In the ensuing decade she took advantage of opportunities for Alexander lessons and workshops throughout the country before finally committing in 1987 to train in San Francisco to become a teacher. Graduating in 1990, Marjean built and maintained a small private practice in Salt Lake City. She taught Movement for Actors in the theater department at the University of Utah from 1995-1998 and later, master classes in both the dance and theater departments. In 2017 she published a book, Your Natural Up—Human Hardwiring and the Alexander Technique.
Marjean earned an aikido black belt in 2001 and a “second degree” (nidan) in 2007. In the early ‘00s she dabbled in aerial dance. She has skied Snowbird’s pipeline, the Baldy Chutes and Corbet’s Couloir. She has walked across England and around Mt. Blanc and enjoyed several multiple week backpack trips in the canyons of Southern Utah. In 2005 she began studying Argentine tango; by 2020 she had become a decent “lead” and had taken her ninth trip Buenos Aires. She loved to ski, hike, frolic, and play—she liked to ride the weightless moments. She also liked to watch sports on TV, especially gymnastics, ice dancing, pro football, tennis, and (fast forwarding through the ads) American Ninja Warrior, and Dancing with the Stars.
Marjean was a talented administrator, an organizer, and a closet archivist— a curator of words, ideas, and lists. She liked low-key positions behind the throne. From 1998 to 2001 she served as Treasurer for the American Society for the Alexander Technique, and continued to provide bookkeeping oversight to that organization for an additional ten years. She served as Secretary of the Wasatch Tango Club from 2010 to 2012.

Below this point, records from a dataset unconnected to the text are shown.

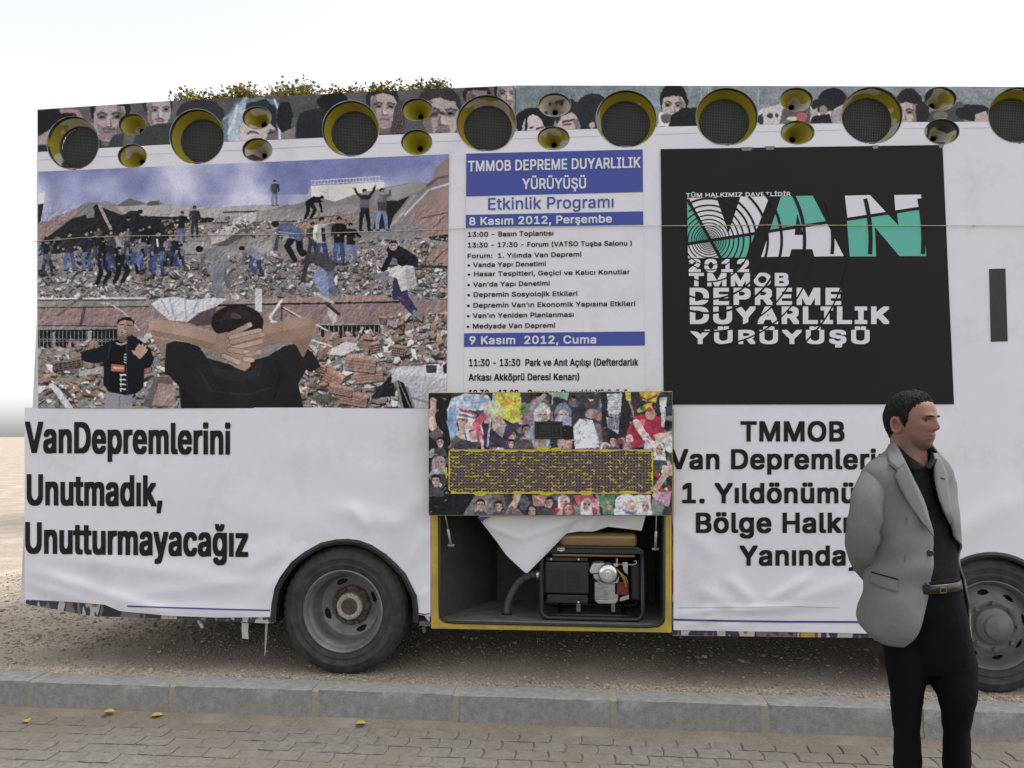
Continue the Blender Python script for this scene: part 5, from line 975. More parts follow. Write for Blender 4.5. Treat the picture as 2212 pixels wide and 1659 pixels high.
c = strip_right(); o = c.sheet("crowd_banner", .0035, None, holes=HOLES, keep=clampy(c, strip_top, strip_bot, 1113.5, 2290))
tag(o, "paler printed banner of distant heads and grey hillside along the bus roof edge", "banner", "crowd banners along the roof edge")
def gsheet(name, m, xs, top, bot, rows, off, disp=None, holes=(), parent=None, xshift=None):
    """cloth between two outlines, with folds"""
    xs = np.asarray(xs, float); vv = np.asarray(rows, float); X = np.repeat(xs[None], len(vv), 0); T, Bm = top(xs), bot(xs); Y = T[None] + (Bm - T)[None] * vv[:, None]
    if xshift is not None: X = X + xshift(X, Y)
    d = np.full(X.shape, off) + (disp(X, Y) if disp else 0)
    dr = np.stack([(X - CX) / FPX, -(Y - CY) / FPX, -np.ones_like(X)], -1) @ _Mn.T; t = (D - d) / dr[..., 1]
    pts = np.stack([dr[..., 0]*t, D - d, CAMH + dr[..., 2]*t], -1).reshape(-1, 3)
    h, w = X.shape; I = np.arange(h*w).reshape(h, w); F = np.stack([I[:-1,:-1], I[:-1,1:], I[1:,1:], I[1:,:-1]], -1).reshape(-1, 4)
    if len(holes):
        fx = X.ravel()[F].mean(1); fy = Y.ravel()[F].mean(1); ok = np.ones(len(F), bool)
        for (cx, cy, rx, ry) in holes: ok &= ((fx-cx)/rx)**2 + ((fy-cy)/ry)**2 > 1
        F = F[ok]
    org = np.array(parent_world(parent)) if parent is not None else np.array([pts[:,0].mean(), D, pts[:,2].min()])
    me = bpy.data.meshes.new(name); me.from_pydata((pts - org).tolist(), [], F.tolist()); me.materials.append(m); me.polygons.foreach_set("use_smooth", [True]*len(me.polygons))
    o = bpy.data.objects.new(name, me); COL.objects.link(o)
    if parent is not None: o.parent = parent
    else: o.location = org
    return o
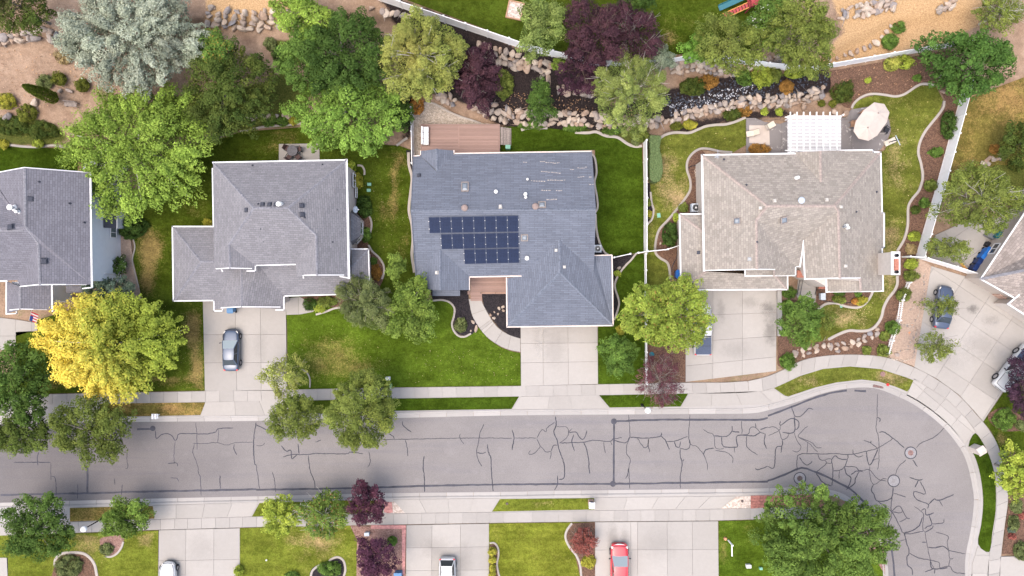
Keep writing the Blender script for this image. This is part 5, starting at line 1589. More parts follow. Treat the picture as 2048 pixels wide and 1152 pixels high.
# picket fence on the right
def picket_fence(line,h,label):
    pts = [G(x,y,0) for x,y in line]
    t = thing('picket_fence',label,'fence',pts[0])
    for a,b in zip(pts[:-1],pts[1:]):
        L = (b - a).length; n = int(L / .19); d = (b - a).normalized(); rz = math.atan2(d.y,d.x)
        for z in (.25,.75): MB().beam(a + Vector((0,0,z)),b + Vector((0,0,z)),.04,.09).build('rail',M['vinyl'],t)
        nrm = Vector((-d.y,d.x,0))
        for i in range(n):
            p = a + d * (i + .5) * L / n + nrm * .045
            w = .09
            vs = [p + d * x + nrm * y + Vector((0,0,z)) for y in (-.012,.012) for x,z in ((-w / 2,0),(w / 2,0),(w / 2,h - .07),(0,h),(-w / 2,h - .07))]
            MB().add(vs,[(0,1,2,3,4),(9,8,7,6,5),(0,5,6,1),(1,6,7,2),(2,7,8,3),(3,8,9,4),(4,9,5,0)]).build('picket',M['vinyl'],t)
        MB().box(a + Vector((0,0,.55)),(.11,.11,1.1),rz).build('post',M['vinyl'],t)
picket_fence([(1812,565),(1798,600),(1792,640),(1778,680),(1770,708)],.95,'low white picket fence beside the tan gravel bed')

# ================================================================== decks, pergola, porch
def boards(parent,x0,x1,y0,y1,z,pitch=.16,mat='deck_board',along='x',name='board'):
    if along == 'x':
        n = max(1,round((y1 - y0) / pitch)); st = (y1 - y0) / n
        me = None
        for i in range(n):
            if me is None:
                o = MB().box((0,0,0),(x1 - x0 - .008,st - .018,.04)).build(name,M[mat],parent,local=True); me = o.data
            else:
                o = bpy.data.objects.new(name,me); link(o,parent)
            o.location = Vector(((x0 + x1) / 2,y0 + (i + .5) * st,z - .02)) - worldloc(parent)
    else:
        n = max(1,round((x1 - x0) / pitch)); st = (x1 - x0) / n
        me = None
        for i in range(n):
            if me is None:
                o = MB().box((0,0,0),(st - .018,y1 - y0 - .008,.04)).build(name,M[mat],parent,local=True); me = o.data
            else:
                o = bpy.data.objects.new(name,me); link(o,parent)
            o.location = Vector((x0 + (i + .5) * st,(y0 + y1) / 2,z - .02)) - worldloc(parent)
dz = .75
dk = thing('deck','raised pinkish brown deck behind the blue grey house','deck',P(920,278,0))
xa,ya = P(841,248,dz).xy; xb,yb = P(1000,247,dz).xy; yc = P(0,308,dz).y; xm = P(917.5,0,dz).x
boards(dk,xa + .16,xm - .08,yc,ya - .16,dz,.17); boards(dk,xm + .08,xb - .16,yc,ya - .16,dz,.17)
boards(dk,xa,xb,ya - .155,ya,dz,.155)
for x in (xa,xm - .08,xb - .16): boards(dk,x,x + .155,yc,ya - .16,dz,.155,along='y')
MB().box(((xa + xb) / 2,(ya + yc) / 2,dz / 2 - .08),(xb - xa - .1,ya - yc - .1,dz - .05)).build('deck_skirt',M['wood_tan'],dk)
xs = xb + .02
for k in range(4):
    o = MB().box((xs + .17 + k * .3,(P(0,254,.5).y + P(0,290,.5).y) / 2,dz - .17 * (k + 1)),(.28,1.95,.05)).build('step',M['wood_grey'],dk)
MB().box((xs + .55,(P(0,254,.5).y + P(0,290,.5).y) / 2,dz / 4),(1.0,1.8,.2)).build('stringer',M['wood_grey'],dk)
# porch deck
dk = thing('porch','terracotta board porch at the front of the blue grey house','porch',P(975,575,0))
z = .32
boards(dk,P(941,0,z).x,P(1013,0,z).x,P(0,588,z).y,P(0,550,z).y,z,.17)
boards(dk,P(941,0,z).x,P(964,0,z).x,P(0,602,z).y,P(0,588,z).y,z - .14,.17)
boards(dk,P(935,0,z).x,P(940.5,0,z).x,P(0,589,z).y,P(0,582,z).y,z - .02,.17)
MB().box(P(977,570,z / 2 - .05),(P(1012,0).x - P(942,0).x,1.9,z - .06)).build('porch_base',M['wood_tan'],dk)
for x in (962,991):
    MB().box(P(x,586,z + .4),(.1,.1,.85)).build('post',M['dark_metal'],dk)
MB().beam(P(962,586,z + .82),P(1012,586,z + .82),.06,.05).build('rail',M['wood_tan'],dk)
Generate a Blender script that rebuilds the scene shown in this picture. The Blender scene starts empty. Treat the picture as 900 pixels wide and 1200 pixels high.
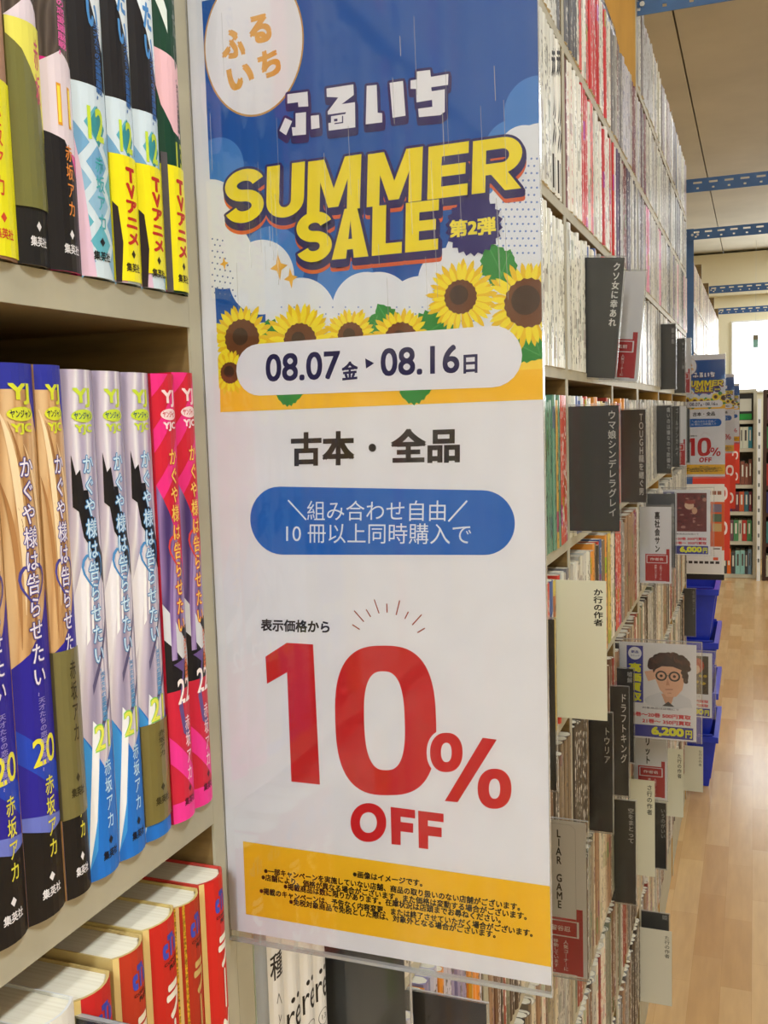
import bpy, bmesh, math, random
from mathutils import Vector, Matrix
random.seed(7)
SC = bpy.context.scene
COL = SC.collection
H = 1.39                                   # eye height above the floor; heights below are given relative to the eye

# ------------------------------------------------------------------ camera
F, CX, CY = 1155.0, 450.0, 600.0           # for a 900 x 1200 frame
RM = ((0.93602016, 0.00580843, -0.35189846),      # world rows: X to the aisle, Y along the shelves, Z up
      (0.3506611, -0.10076468, 0.93106567),       # camera columns: right, down, forward
      (-0.03005091, -0.99489333, -0.09635456))
cam_d = bpy.data.cameras.new('camera')
cam = bpy.data.objects.new('camera', cam_d)
COL.objects.link(cam)
cam_d.sensor_fit = 'HORIZONTAL'
cam_d.sensor_width = 36.0
cam_d.lens = 36.0 * F / 900.0
cam_d.clip_start = 0.01
cam.matrix_world = Matrix(((RM[0][0], -RM[0][1], -RM[0][2], 0),
                           (RM[1][0], -RM[1][1], -RM[1][2], 0),
                           (RM[2][0], -RM[2][1], -RM[2][2], H), (0, 0, 0, 1)))
SC.camera = cam

# ------------------------------------------------------------------ world, lights, exposure
SC.view_settings.view_transform = 'Standard'
SC.view_settings.look = 'None'
SC.view_settings.gamma = 1.0
SC.view_settings.use_curve_mapping = False
SC.view_settings.exposure = -0.12
W = bpy.data.worlds.new('world'); SC.world = W; W.use_nodes = True
W.node_tree.nodes['Background'].inputs[0].default_value = (1, .97, .92, 1)
W.node_tree.nodes['Background'].inputs[1].default_value = 0.3

def area(name, loc, sx, sy, power, col=(1, .985, .965), rot=(0, 0, 0)):
    l = bpy.data.lights.new(name, 'AREA'); l.shape = 'RECTANGLE'; l.size = sx; l.size_y = sy
    l.energy = power; l.color = col
    o = bpy.data.objects.new(name, l); COL.objects.link(o)
    o.location = loc; o.rotation_euler = rot
    return o
CEIL = 1.36
LC = (.89, .945, 1.0)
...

In addition to her one book about the Alexander Technique, Marjean published a few other things including an article for Powder Magazine about being a woman on the ski patrol at Snowbird in the ‘70s. In the fall of 2008 an edited version of her 2007 aikido thesis, Evolution, Ki and the Aikidoka’s Axis, was published in the international dance magazine, Contact Quarterly, and was eventually translated into several other languages. She grew up with the card game, bridge, and is the author of The McKennas’ Official Cheat Sheet for Contract Bridge, which saw five editions between 1971 to 2014.
She loved languages, linguistics and accents. She was never fluent, but was almost conversant in Spanish, Italian, and French and could get by in German and Mandarin Chinese. She was interested in all things Chinese and was passionate about Art Nouveau. She collected tiles, dragons, and masks. She was a virgo with an aquarian rising and a pisces moon; a dog, in Chinese astrology.
Appreciated for her generosity and quiet wit, Marjean would like to be remembered as a mover, a movement educator, and a writer, a wordsmith. She prided herself on doing what she said she would do, living by one of her father’s favorite maxims: Horton’s “I meant what I said and I said what I meant.”
She is survived by two sisters, Kathleen & Carla, two brothers, Michael & Kenna, and lots of cousins, nieces and nephews. Tax-deductible contributions in her name may be sent to the Southern Utah Wilderness Alliance (SUWA) at 425 E. 100 S. in Salt Lake City, 84111 and/or The American Society for the Alexander Technique (AmSAT) at PO box 2307 Dayton, OH 45401.